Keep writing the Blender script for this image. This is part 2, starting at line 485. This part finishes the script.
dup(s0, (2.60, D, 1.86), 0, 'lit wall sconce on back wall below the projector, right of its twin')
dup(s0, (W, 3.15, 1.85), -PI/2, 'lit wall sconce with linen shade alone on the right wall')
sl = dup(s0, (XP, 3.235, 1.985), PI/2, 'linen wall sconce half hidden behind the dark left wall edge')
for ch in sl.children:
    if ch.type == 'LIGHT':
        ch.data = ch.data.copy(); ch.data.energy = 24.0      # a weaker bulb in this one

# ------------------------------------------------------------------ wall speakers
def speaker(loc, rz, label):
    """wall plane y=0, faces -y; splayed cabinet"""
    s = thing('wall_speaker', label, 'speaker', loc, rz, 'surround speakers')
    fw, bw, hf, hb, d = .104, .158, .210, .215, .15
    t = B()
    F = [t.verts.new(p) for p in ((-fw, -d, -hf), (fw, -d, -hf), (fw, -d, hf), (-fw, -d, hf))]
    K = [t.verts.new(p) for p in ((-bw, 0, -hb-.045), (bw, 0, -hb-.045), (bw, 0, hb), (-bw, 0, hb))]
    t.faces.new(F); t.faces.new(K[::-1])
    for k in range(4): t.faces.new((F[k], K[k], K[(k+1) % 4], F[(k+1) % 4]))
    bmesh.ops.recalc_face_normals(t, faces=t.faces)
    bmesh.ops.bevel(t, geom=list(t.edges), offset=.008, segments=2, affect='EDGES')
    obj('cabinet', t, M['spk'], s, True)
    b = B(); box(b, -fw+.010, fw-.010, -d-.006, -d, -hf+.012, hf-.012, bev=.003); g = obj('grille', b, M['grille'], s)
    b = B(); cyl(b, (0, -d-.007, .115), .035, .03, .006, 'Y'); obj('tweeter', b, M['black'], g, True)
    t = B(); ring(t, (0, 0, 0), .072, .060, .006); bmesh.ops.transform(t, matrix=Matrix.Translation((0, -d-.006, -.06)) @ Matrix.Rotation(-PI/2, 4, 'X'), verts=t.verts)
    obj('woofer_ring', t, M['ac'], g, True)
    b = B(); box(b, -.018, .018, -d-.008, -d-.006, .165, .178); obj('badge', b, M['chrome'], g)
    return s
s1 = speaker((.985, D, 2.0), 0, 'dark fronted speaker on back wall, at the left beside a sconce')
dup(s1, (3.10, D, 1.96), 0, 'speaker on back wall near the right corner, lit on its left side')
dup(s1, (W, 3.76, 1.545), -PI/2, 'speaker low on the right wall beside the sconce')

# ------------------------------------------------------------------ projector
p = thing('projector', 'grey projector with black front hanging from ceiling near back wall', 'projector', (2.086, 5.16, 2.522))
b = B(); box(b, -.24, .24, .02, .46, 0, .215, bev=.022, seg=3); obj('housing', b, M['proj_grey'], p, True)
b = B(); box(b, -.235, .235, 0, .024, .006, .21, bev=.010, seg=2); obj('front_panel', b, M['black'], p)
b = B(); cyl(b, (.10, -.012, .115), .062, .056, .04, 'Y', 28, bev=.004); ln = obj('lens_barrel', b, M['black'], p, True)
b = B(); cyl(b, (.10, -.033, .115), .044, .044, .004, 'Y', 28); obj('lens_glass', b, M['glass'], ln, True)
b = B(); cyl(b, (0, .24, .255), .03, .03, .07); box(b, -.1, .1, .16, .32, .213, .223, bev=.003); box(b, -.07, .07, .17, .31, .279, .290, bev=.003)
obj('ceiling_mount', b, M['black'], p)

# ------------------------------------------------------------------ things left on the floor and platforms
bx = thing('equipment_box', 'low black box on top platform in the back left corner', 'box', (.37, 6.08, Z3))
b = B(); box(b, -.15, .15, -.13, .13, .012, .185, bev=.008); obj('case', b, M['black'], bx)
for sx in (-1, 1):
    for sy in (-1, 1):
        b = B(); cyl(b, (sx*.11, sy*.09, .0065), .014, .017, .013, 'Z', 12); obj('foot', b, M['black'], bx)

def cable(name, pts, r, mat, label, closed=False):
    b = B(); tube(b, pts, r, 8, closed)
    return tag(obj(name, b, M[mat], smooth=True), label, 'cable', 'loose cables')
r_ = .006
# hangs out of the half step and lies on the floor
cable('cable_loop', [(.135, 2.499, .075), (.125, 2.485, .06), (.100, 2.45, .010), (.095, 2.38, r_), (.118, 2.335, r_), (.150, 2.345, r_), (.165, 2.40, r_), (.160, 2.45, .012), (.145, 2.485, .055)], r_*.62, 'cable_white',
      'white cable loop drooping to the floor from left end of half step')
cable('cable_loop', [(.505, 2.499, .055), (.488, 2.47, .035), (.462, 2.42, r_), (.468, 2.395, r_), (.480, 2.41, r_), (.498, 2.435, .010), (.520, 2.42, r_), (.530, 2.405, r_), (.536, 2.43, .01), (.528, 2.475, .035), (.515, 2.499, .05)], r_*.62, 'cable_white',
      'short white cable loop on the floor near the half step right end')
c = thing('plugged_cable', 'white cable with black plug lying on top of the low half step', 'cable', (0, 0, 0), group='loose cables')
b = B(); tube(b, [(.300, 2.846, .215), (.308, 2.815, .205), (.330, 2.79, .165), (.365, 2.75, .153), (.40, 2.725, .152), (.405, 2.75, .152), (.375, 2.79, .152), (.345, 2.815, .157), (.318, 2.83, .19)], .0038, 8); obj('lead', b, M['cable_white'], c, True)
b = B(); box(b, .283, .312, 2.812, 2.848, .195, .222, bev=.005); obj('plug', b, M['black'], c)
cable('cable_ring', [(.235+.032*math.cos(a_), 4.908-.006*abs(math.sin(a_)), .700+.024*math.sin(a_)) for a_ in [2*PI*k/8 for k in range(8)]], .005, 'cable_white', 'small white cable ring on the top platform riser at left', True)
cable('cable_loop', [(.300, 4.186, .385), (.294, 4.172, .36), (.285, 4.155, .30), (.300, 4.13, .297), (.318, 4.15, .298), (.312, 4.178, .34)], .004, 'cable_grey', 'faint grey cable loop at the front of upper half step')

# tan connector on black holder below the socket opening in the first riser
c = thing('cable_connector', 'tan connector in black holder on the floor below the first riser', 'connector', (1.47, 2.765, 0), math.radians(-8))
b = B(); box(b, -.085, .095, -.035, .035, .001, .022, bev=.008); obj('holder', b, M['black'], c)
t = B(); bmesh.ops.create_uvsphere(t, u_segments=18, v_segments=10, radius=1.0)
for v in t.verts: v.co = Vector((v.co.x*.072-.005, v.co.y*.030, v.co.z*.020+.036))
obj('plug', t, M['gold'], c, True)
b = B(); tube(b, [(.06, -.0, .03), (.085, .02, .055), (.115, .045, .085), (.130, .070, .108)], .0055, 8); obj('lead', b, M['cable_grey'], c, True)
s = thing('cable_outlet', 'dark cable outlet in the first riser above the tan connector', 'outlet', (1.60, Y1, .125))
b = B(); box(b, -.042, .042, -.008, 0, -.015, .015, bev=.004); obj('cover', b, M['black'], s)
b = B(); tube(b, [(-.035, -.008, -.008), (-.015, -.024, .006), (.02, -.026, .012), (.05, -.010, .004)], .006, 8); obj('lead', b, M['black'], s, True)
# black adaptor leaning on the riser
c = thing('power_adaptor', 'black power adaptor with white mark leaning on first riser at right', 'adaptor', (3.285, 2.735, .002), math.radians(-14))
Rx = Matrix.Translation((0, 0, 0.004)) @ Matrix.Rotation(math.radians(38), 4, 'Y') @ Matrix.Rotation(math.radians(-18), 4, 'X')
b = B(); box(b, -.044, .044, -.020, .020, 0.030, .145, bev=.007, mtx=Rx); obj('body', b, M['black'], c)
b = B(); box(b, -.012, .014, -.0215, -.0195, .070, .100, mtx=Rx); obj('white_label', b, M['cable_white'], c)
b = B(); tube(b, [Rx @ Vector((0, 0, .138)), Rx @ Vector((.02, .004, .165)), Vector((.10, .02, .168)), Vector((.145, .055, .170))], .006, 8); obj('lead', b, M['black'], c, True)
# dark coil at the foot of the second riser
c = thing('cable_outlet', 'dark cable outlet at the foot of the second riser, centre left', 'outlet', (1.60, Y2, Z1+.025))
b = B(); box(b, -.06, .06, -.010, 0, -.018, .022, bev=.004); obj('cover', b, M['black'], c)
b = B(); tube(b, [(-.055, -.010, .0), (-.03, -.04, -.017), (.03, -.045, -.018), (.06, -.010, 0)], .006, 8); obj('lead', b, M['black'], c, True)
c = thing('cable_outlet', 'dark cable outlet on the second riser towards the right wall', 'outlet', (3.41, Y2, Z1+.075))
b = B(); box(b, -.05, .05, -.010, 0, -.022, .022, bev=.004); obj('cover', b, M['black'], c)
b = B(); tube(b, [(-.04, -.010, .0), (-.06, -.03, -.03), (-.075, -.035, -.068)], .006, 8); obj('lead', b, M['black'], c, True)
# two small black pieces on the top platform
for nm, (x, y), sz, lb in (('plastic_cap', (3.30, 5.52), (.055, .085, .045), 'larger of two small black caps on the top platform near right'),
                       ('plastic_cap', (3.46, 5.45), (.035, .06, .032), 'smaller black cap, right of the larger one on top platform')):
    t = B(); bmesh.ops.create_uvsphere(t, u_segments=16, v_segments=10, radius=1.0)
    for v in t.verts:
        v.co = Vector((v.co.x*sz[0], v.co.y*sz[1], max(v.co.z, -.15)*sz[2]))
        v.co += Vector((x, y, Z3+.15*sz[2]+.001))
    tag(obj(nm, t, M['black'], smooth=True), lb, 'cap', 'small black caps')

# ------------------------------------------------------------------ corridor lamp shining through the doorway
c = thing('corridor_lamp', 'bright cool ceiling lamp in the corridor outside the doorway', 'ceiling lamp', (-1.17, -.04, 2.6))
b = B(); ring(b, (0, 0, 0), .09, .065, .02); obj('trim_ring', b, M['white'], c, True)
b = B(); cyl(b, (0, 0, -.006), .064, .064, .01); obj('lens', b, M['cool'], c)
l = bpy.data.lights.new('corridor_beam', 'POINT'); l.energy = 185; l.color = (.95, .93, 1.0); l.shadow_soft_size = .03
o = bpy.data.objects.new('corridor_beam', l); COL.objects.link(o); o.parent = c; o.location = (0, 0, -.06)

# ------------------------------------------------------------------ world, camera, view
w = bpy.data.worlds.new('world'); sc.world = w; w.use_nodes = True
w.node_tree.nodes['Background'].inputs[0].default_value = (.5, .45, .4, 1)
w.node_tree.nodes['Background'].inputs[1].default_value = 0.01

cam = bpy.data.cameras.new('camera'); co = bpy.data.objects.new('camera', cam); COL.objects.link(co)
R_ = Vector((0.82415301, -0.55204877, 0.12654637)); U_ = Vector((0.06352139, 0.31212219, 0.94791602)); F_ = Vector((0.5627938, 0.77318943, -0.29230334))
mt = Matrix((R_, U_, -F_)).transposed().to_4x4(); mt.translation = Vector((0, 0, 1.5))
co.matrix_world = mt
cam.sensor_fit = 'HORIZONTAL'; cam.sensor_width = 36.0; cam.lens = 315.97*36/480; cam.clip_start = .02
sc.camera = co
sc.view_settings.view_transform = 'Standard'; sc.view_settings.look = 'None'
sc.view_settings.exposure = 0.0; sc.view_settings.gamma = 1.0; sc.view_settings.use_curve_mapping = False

....

*Brief*. Word for word, reproduce the listing above from its start up to and including the line that has "ch.data = ch.data.copy();". Give only those lines.

*Solution*.
Keep writing the Blender script for this image. This is part 2, starting at line 485. This part finishes the script.
dup(s0, (2.60, D, 1.86), 0, 'lit wall sconce on back wall below the projector, right of its twin')
dup(s0, (W, 3.15, 1.85), -PI/2, 'lit wall sconce with linen shade alone on the right wall')
sl = dup(s0, (XP, 3.235, 1.985), PI/2, 'linen wall sconce half hidden behind the dark left wall edge')
for ch in sl.children:
    if ch.type == 'LIGHT':
        ch.data = ch.data.copy(); ch.data.energy = 24.0      # a weaker bulb in this one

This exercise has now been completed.